ERL-MR: Harnessing the Power of Euler Feature Representations for Balanced Multi-modal Learning

Multi-modal learning leverages data from diverse perceptual media to obtain enriched representations, thereby empowering machine learning models to complete more complex tasks. However, recent research results indicate that multi-modal learning still suffers from "modality imbalance '': Certain modalities' contributions are suppressed by dominant ones, consequently constraining the overall performance enhancement of multimodal learning. To tackle this issue, current approaches attempt to mitigate modality competition in various ways, but their effectiveness is still limited. To this end, we propose an Euler Representation Learning-based Modality Rebalance (ERL-MR) strategy, which reshapes the underlying competitive relationships between modalities into mutually reinforcing win-win situations while maintaining stable feature optimization directions. Specifically, ERL-MR employs Euler's formula to map original features to complex space, constructing cooperatively enhanced non-redundant features for each modality, which helps reverse the situation of modality competition.
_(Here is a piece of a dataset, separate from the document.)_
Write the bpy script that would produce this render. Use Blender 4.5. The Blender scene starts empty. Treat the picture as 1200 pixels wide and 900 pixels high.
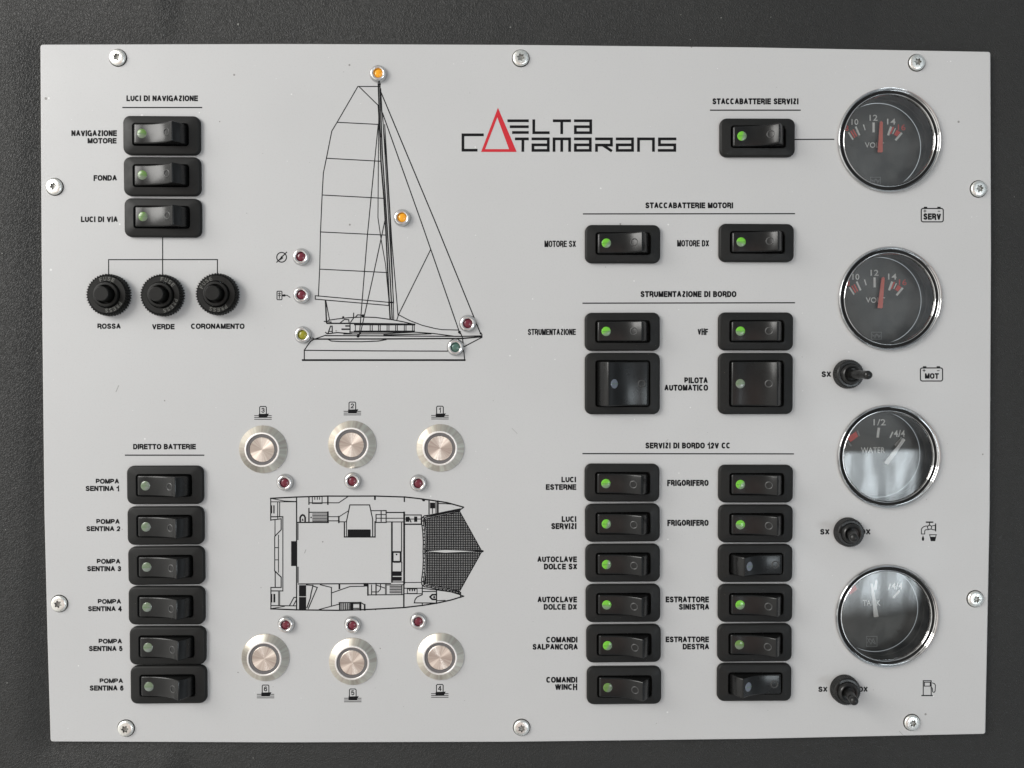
import bpy, bmesh, math, random
from mathutils import Vector, Matrix, Euler

random.seed(7)
C = bpy.context.scene
PI = math.pi

# ------------------------------------------------------------------ camera
F_PX = 900.0                     # focal length in pixels of the 1200 px wide photograph
cam_data = bpy.data.cameras.new('camera')
cam_data.sensor_width = 36.0
cam_data.lens = F_PX / 1200 * 36
cam_data.clip_start = 0.02
cam_data.clip_end = 50
cam = bpy.data.objects.new('camera', cam_data)
C.collection.objects.link(cam)
cam.location = (-0.01335, 0.01493, 0.45160)
cam.rotation_euler = Euler((math.radians(-1.0313), math.radians(-0.9775), math.radians(-0.0745)))
C.camera = cam
CAM_L = Vector(cam.location)
CAM_R = cam.rotation_euler.to_matrix()

# ------------------------------------------------------------------ surroundings: the light of the wheelhouse
world = bpy.data.worlds.new('World')
C.world = world
world.use_nodes = True
WN, WL = world.node_tree.nodes, world.node_tree.links
WN.clear()


def wn(t, **kw):
    n = WN.new(t)
    for k, v in kw.items():
        setattr(n, k, v)
    return n


def wmath(op, a, b=None, clamp=False):
    n = wn('ShaderNodeMath', operation=op, use_clamp=clamp)
    for i, v in enumerate((a, b)):
        if v is None:
            continue
        if isinstance(v, (int, float)):
            n.inputs[i].default_value = v
        else:
            WL.new(v, n.inputs[i])
    return n.outputs[0]


def wstep(x, a, b):
    n = wn('ShaderNodeMapRange', interpolation_type='SMOOTHSTEP')
    WL.new(x, n.inputs[0])
    n.inputs[1].default_value, n.inputs[2].default_value = a, b
    n.inputs[3].default_value, n.inputs[4].default_value = 0, 1
    return n.outputs[0]


wtc = wn('ShaderNodeTexCoord')
wsep = wn('ShaderNodeSeparateXYZ')
WL.new(wtc.outputs['Generated'], wsep.inputs[0])
wz = wmath('MAXIMUM', wsep.outputs[2], 0.02)
wu = wmath('DIVIDE', wsep.outputs[0], wz)      # slopes of the direction to the right / away
wv = wmath('DIVIDE', wsep.outputs[1], wz)
# soft structure of the cabin
wno = wn('ShaderNodeTexNoise')
wno.inputs['Scale'].default_value = 3.2
wno.inputs['Detail'].default_value = 4
WL.new(wtc.outputs['Generated'], wno.inputs['Vector'])
amb = wmath('MULTIPLY', wstep(wno.outputs[0], 0.42, 0.68), 0.42)
amb = wmath('ADD', amb, 0.27)
hor = wmath('MULTIPLY', wstep(wsep.outputs[2], 0.8, 0.2), 0.05)
amb = wmath('ADD', amb, hor)
# soft glow patch added to veil and lighten the two upper dials
dial_glow = wmath('MULTIPLY', wstep(wu, 0.26, 0.44), wstep(wu, 1.0, 0.7))
dial_glow = wmath('MULTIPLY', dial_glow, wmath('MULTIPLY', wstep(wv, -0.09, 0.05), wstep(wv, 0.7, 0.4)))
amb = wmath('ADD', amb, wmath('MULTIPLY', dial_glow, 0.6))
# the side that is open to daylight, low on the left
left = wmath('MULTIPLY', wstep(wsep.outputs[0], -0.3, -0.95), 0.8)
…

Moreover, to counteract the performance degradation resulting from optimization drift among modalities, we propose a Multi-Modal Constrained (MMC) loss based on cosine similarity of complex feature phase and cross-entropy loss of individual modalities, guiding the optimization direction of the fusion network. Extensive experiments conducted on four multi-modal multimedia datasets and two task-specific multi-modal multimedia datasets demonstrate the superiority of our ERL-MR strategy over state-of-the-art baselines, achieving modality rebalancing and further performance improvements.